When he was on the instructor staff at the Air Command and Staff College, the Colonel served with an Army lieutenant colonel who, as a 19 year old enlisted man, had been taken captive after a Viet Cong ambush and held as a POW by the North Vietnamese. Wisely, the Staff College's commandant made it a point to have this officer speak to the assembled class each year about his experiences at the hands of the communists. At the conclusion of his presentation, he would describe his first day of freedom and his return to home and loved ones, and would sum up with the following statement: "...and I haven't had a bad day since."
The Colonel tries, sometimes unsuccessfully, to put everyday troubles, aches, and stresses into the perspective of some of the real hardships he has experienced. Admittedly, some will scoff at what the Colonel considers "hardships."
The Colonel didn't grow up in rural Mississippi during The Great Depression (like many in his family).
The Colonel wasn't in the first wave on the beaches at Iwo.
He hasn't been persecuted to the point of death for his faith.
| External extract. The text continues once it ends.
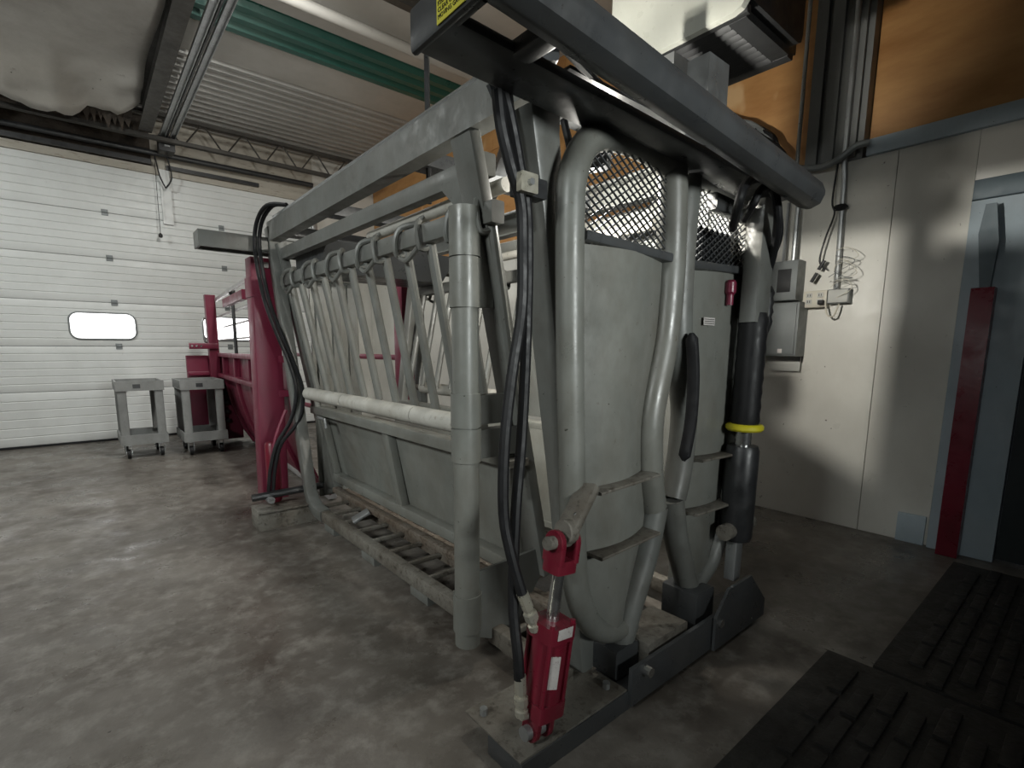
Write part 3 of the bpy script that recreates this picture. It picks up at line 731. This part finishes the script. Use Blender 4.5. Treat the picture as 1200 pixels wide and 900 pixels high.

But, then again, the Colonel does have a few painful benchmarks of his own against which to measure present difficulties. For example:
The best drink of water the Colonel ever had came from a puddle in a jeep track in Tunisia, after he scooped the green scum out of the way.
The warmest the Colonel ever felt was the ray of sunlight, after twenty hours of cold and dark, that split the uprights of two mountain peaks in Norway and touched his face.
The best shade he ever experienced was sitting with his back to a very hot M-60 tank in a scorching July California desert.
The best nap the Colonel ever took was on his feet, leaned up against a tree, twenty miles into a twenty-five mile forced march.
The second most beautiful thing the Colonel has ever seen (Miss Brenda being the first, of course) was a three foot square of muddy high ground after a night in a Panama mangrove swamp.
The Colonel's point, toward which the few of you wasting precious rod and cone time have languished in frantically bored anticipation, is that no matter the pain or unhappiness of one's momentary circumstance, it's probably not near as bad as it could be. That revelation is called perspective.